* Start STORED DATA *

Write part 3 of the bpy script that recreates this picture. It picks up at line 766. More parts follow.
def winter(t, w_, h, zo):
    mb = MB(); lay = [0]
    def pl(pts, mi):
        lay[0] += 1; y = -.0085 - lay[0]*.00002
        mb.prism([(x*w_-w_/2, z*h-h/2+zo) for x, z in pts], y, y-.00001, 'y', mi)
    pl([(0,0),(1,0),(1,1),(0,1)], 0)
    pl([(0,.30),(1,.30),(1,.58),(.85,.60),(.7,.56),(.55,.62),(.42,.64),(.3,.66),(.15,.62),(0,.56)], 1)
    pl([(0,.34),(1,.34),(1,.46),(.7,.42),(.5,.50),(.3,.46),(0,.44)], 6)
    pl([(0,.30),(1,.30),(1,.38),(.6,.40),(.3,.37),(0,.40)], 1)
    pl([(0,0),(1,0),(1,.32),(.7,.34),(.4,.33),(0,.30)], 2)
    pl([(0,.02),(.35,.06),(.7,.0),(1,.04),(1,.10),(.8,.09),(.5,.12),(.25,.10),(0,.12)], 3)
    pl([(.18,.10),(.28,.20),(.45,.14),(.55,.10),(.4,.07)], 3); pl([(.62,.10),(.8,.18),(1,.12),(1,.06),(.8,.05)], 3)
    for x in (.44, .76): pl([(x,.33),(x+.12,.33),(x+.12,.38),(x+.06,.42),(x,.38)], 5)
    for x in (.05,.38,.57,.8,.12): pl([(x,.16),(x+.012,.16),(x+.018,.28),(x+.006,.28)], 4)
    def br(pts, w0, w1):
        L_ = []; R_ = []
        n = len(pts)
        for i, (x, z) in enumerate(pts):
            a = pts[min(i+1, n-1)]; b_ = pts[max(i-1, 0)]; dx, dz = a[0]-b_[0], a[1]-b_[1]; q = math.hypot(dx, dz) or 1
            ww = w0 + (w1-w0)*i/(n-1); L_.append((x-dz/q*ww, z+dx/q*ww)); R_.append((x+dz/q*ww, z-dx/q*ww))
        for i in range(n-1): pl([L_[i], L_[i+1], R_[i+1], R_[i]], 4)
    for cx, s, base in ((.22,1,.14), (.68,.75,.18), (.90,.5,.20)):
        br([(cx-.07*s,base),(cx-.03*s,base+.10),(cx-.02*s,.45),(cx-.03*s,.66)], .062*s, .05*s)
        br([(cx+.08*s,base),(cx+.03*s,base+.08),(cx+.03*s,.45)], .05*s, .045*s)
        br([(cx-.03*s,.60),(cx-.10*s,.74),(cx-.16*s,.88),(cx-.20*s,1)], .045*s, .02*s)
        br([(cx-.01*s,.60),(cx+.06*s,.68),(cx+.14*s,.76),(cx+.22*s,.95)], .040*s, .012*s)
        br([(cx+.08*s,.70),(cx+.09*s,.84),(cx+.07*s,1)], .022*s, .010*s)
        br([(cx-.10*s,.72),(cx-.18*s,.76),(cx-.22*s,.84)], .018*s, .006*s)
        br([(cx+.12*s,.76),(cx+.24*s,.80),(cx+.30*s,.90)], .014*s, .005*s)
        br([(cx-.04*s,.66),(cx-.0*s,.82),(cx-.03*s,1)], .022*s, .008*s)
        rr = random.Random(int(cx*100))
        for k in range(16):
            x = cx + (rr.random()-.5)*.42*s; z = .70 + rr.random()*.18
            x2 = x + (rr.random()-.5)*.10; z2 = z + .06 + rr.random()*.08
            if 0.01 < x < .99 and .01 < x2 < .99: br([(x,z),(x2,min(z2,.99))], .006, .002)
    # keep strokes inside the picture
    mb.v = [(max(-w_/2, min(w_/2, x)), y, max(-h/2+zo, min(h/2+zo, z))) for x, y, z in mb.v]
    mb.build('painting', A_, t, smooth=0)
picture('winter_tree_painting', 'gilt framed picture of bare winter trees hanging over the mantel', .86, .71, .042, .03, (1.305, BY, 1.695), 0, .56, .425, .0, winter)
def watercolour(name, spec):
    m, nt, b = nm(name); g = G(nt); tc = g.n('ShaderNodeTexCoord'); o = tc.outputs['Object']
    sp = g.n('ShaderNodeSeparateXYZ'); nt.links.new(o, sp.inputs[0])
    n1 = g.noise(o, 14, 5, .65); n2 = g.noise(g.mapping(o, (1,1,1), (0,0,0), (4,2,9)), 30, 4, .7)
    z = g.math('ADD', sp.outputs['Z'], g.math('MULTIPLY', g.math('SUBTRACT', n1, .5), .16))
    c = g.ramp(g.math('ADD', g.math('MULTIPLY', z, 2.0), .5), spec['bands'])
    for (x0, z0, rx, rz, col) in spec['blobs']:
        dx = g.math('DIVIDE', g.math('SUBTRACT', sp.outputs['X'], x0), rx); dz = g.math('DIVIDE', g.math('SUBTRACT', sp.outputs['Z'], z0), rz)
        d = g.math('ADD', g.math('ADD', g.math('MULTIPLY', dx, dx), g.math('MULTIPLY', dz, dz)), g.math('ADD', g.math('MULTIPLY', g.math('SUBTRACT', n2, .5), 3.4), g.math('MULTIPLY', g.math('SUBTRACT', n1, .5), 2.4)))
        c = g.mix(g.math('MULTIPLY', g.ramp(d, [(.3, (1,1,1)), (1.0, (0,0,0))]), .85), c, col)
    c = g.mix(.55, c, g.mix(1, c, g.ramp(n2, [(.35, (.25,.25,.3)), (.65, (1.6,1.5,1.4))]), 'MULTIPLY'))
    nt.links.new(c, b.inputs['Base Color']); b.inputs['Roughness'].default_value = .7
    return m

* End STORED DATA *

» **WHAT YOU HAVE TO DO**:
Each line of the material above needs to be quoted exactly, please.

» **ANSWER FOR THE TASK**:
Write part 3 of the bpy script that recreates this picture. It picks up at line 766. More parts follow.
def winter(t, w_, h, zo):
    mb = MB(); lay = [0]
    def pl(pts, mi):
        lay[0] += 1; y = -.0085 - lay[0]*.00002
        mb.prism([(x*w_-w_/2, z*h-h/2+zo) for x, z in pts], y, y-.00001, 'y', mi)
    pl([(0,0),(1,0),(1,1),(0,1)], 0)
    pl([(0,.30),(1,.30),(1,.58),(.85,.60),(.7,.56),(.55,.62),(.42,.64),(.3,.66),(.15,.62),(0,.56)], 1)
    pl([(0,.34),(1,.34),(1,.46),(.7,.42),(.5,.50),(.3,.46),(0,.44)], 6)
    pl([(0,.30),(1,.30),(1,.38),(.6,.40),(.3,.37),(0,.40)], 1)
    pl([(0,0),(1,0),(1,.32),(.7,.34),(.4,.33),(0,.30)], 2)
    pl([(0,.02),(.35,.06),(.7,.0),(1,.04),(1,.10),(.8,.09),(.5,.12),(.25,.10),(0,.12)], 3)
    pl([(.18,.10),(.28,.20),(.45,.14),(.55,.10),(.4,.07)], 3); pl([(.62,.10),(.8,.18),(1,.12),(1,.06),(.8,.05)], 3)
    for x in (.44, .76): pl([(x,.33),(x+.12,.33),(x+.12,.38),(x+.06,.42),(x,.38)], 5)
    for x in (.05,.38,.57,.8,.12): pl([(x,.16),(x+.012,.16),(x+.018,.28),(x+.006,.28)], 4)
    def br(pts, w0, w1):
        L_ = []; R_ = []
        n = len(pts)
        for i, (x, z) in enumerate(pts):
            a = pts[min(i+1, n-1)]; b_ = pts[max(i-1, 0)]; dx, dz = a[0]-b_[0], a[1]-b_[1]; q = math.hypot(dx, dz) or 1
            ww = w0 + (w1-w0)*i/(n-1); L_.append((x-dz/q*ww, z+dx/q*ww)); R_.append((x+dz/q*ww, z-dx/q*ww))
        for i in range(n-1): pl([L_[i], L_[i+1], R_[i+1], R_[i]], 4)
    for cx, s, base in ((.22,1,.14), (.68,.75,.18), (.90,.5,.20)):
        br([(cx-.07*s,base),(cx-.03*s,base+.10),(cx-.02*s,.45),(cx-.03*s,.66)], .062*s, .05*s)
        br([(cx+.08*s,base),(cx+.03*s,base+.08),(cx+.03*s,.45)], .05*s, .045*s)
        br([(cx-.03*s,.60),(cx-.10*s,.74),(cx-.16*s,.88),(cx-.20*s,1)], .045*s, .02*s)
        br([(cx-.01*s,.60),(cx+.06*s,.68),(cx+.14*s,.76),(cx+.22*s,.95)], .040*s, .012*s)
        br([(cx+.08*s,.70),(cx+.09*s,.84),(cx+.07*s,1)], .022*s, .010*s)
        br([(cx-.10*s,.72),(cx-.18*s,.76),(cx-.22*s,.84)], .018*s, .006*s)
        br([(cx+.12*s,.76),(cx+.24*s,.80),(cx+.30*s,.90)], .014*s, .005*s)
        br([(cx-.04*s,.66),(cx-.0*s,.82),(cx-.03*s,1)], .022*s, .008*s)
        rr = random.Random(int(cx*100))
        for k in range(16):
            x = cx + (rr.random()-.5)*.42*s; z = .70 + rr.random()*.18
            x2 = x + (rr.random()-.5)*.10; z2 = z + .06 + rr.random()*.08
            if 0.01 < x < .99 and .01 < x2 < .99: br([(x,z),(x2,min(z2,.99))], .006, .002)
    # keep strokes inside the picture
    mb.v = [(max(-w_/2, min(w_/2, x)), y, max(-h/2+zo, min(h/2+zo, z))) for x, y, z in mb.v]
    mb.build('painting', A_, t, smooth=0)
picture('winter_tree_painting', 'gilt framed picture of bare winter trees hanging over the mantel', .86, .71, .042, .03, (1.305, BY, 1.695), 0, .56, .425, .0, winter)
def watercolour(name, spec):
    m, nt, b = nm(name); g = G(nt); tc = g.n('ShaderNodeTexCoord'); o = tc.outputs['Object']
    sp = g.n('ShaderNodeSeparateXYZ'); nt.links.new(o, sp.inputs[0])
    n1 = g.noise(o, 14, 5, .65); n2 = g.noise(g.mapping(o, (1,1,1), (0,0,0), (4,2,9)), 30, 4, .7)
    z = g.math('ADD', sp.outputs['Z'], g.math('MULTIPLY', g.math('SUBTRACT', n1, .5), .16))
    c = g.ramp(g.math('ADD', g.math('MULTIPLY', z, 2.0), .5), spec['bands'])
    for (x0, z0, rx, rz, col) in spec['blobs']:
        dx = g.math('DIVIDE', g.math('SUBTRACT', sp.outputs['X'], x0), rx); dz = g.math('DIVIDE', g.math('SUBTRACT', sp.outputs['Z'], z0), rz)
        d = g.math('ADD', g.math('ADD', g.math('MULTIPLY', dx, dx), g.math('MULTIPLY', dz, dz)), g.math('ADD', g.math('MULTIPLY', g.math('SUBTRACT', n2, .5), 3.4), g.math('MULTIPLY', g.math('SUBTRACT', n1, .5), 2.4)))
        c = g.mix(g.math('MULTIPLY', g.ramp(d, [(.3, (1,1,1)), (1.0, (0,0,0))]), .85), c, col)
    c = g.mix(.55, c, g.mix(1, c, g.ramp(n2, [(.35, (.25,.25,.3)), (.65, (1.6,1.5,1.4))]), 'MULTIPLY'))
    nt.links.new(c, b.inputs['Base Color']); b.inputs['Roughness'].default_value = .7
    return m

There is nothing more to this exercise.